Philippines President Rodrigo Duterte’s dramatic pivot to China is the most serious setback to the US’s position in Southeast Asia since the fall of Saigon to the communists in April 1975.
It gravely weakens the US alliance system in Asia, which is the bedrock of Australian security. It is a direct result of the near-total failure of every foreign policy initiative of Barack Obama’s second term over the past four years.
China, Russia and Iran now are acting as classical revisionist powers, sharply and dangerously extending their respective spheres of influence in response to Obama’s growing weakness.
Duterte’s comments on America, echoed increasingly by his cabinet secretaries, surely indicate the strong possibility of a profound shift in The Philippines’ strategic orientation.
If the US loses The Philippines, its oldest and in some ways closest Asian partner, Obama’s Asia pivot is a total bust and the region’s underlying security system will be severely undermined.
In Beijing at the end of last week, Duterte declared: “In this venue, I announce my separation from the United States.”
“America has lost now, and maybe I will also go to Russia to talk to Putin and tell him there are three of us against the world: China, Philippines and Russia. It’s the only way.”
Earlier, he had referred to Obama as a “son of a whore”, which led to the US cancelling a meeting between the two leaders.
Duterte and Foreign Secretary Perfecto Yasay have been rousing anti-American nationalist sentiments based on US military atrocities committed more than a century ago when Washington ruled The Philippines.
He has called for an end to joint naval patrols, called for US troops to leave Mindanao where they help in anti-terrorist campaigns, and said he would review the 2014 Enhanced Defence Co-operation Agreement.
These statements can no longer be dismissed as wild rhetoric.
The US lost its old Philippines bases — Subic Bay and Clark Air Field — in a Philippines Senate vote in 1992, but then they were of no military consequence. It now has no permanent bases in The Philippines, but has five facilities at which it rotates from virtually at will, including one at Palawan near the disputed Scarborough Shoals, which Beijing occupied after forcibly evicting The Philippines Navy.
In July, the previous administration won what seemed a decisive victory at the Permanent Court of Arbitration, which ruled Beijing had no claim to these reefs and had violated other nations’ rights.
The US is active in the South China Sea, partly to support Southeast Asian nations that claim sovereignty over different outcrops and that have been bullied by China, which claims virtually all the South China Sea.

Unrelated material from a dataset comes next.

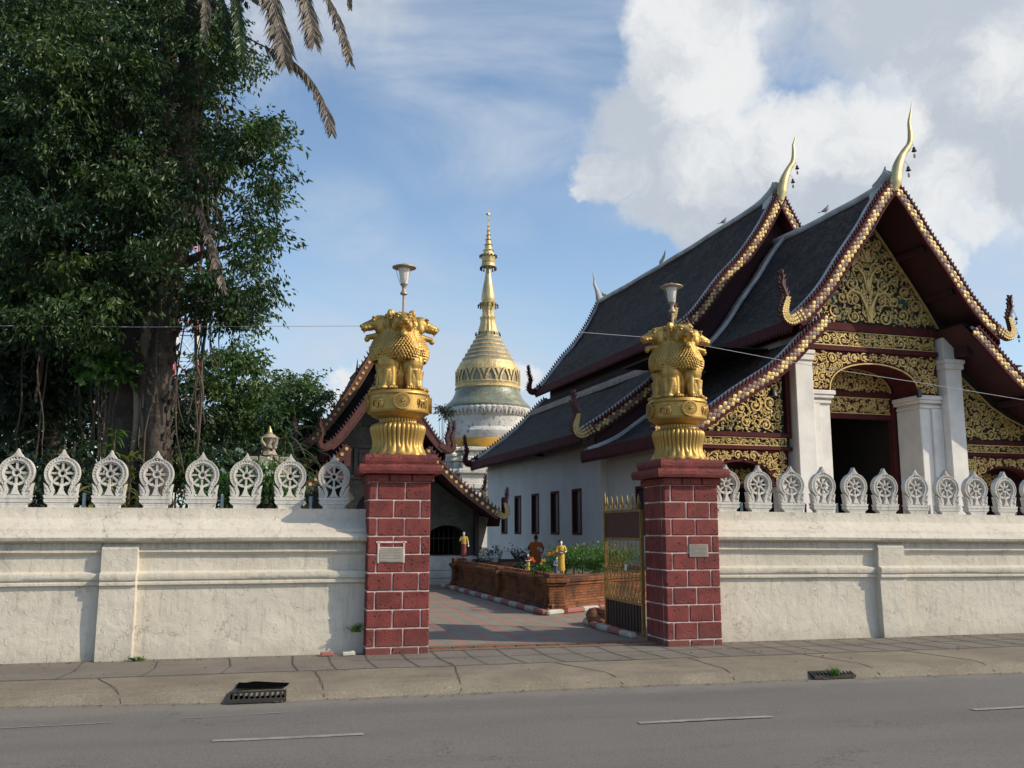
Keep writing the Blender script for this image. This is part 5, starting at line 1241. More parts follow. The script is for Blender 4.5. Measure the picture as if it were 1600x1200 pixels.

Duterte seems to have made the following calculation: the Scarborough Shoals won’t provide jobs for The Philippines. If he gives in to Beijing, without formally conceding sovereignty, he will be rewarded with Chinese loans and investments, and Beijing will not criticise him for extrajudicial killings in his anti-drugs campaign.
Obama is not managing his alliances. He neither rewards friends nor penalises enemies. He is a symbol of strategic impotence.
Beijing offers unqualified political support and substantial money. Duterte signed trade, investment and loan deals worth $30 billion in Beijing.
After the international court ruling, Obama did virtually nothing. His administration has run just four freedom-of-navigation exercises in the South China Sea, some involving a single US ship. When Beijing wanted to demonstrate its naval capabilities in the South China Sea, it sent 200 ships.
All Obama’s foreign policy initiatives have collapsed: the reset with Russia; the deal with Iran; the bombing of Libya; the leading from behind in Syria. He has lost allies and influence while Moscow, Tehran and Beijing have emphasised what they can do for their allies — and their enemies.
The underlying US position in The Philippines is strong, with massive US investment and deep military co-operation. But Obama’s inattention and fecklessness may have thrown it all away in a humiliating defeat.
We still have nearly three months of Obama in his lame-duck phase and it will be some months again before the next president, presumably Hillary Clinton, can get her administration together and try to retrieve the mess. This is an intensely dangerous few months for all nations who rely on the US alliance system for security.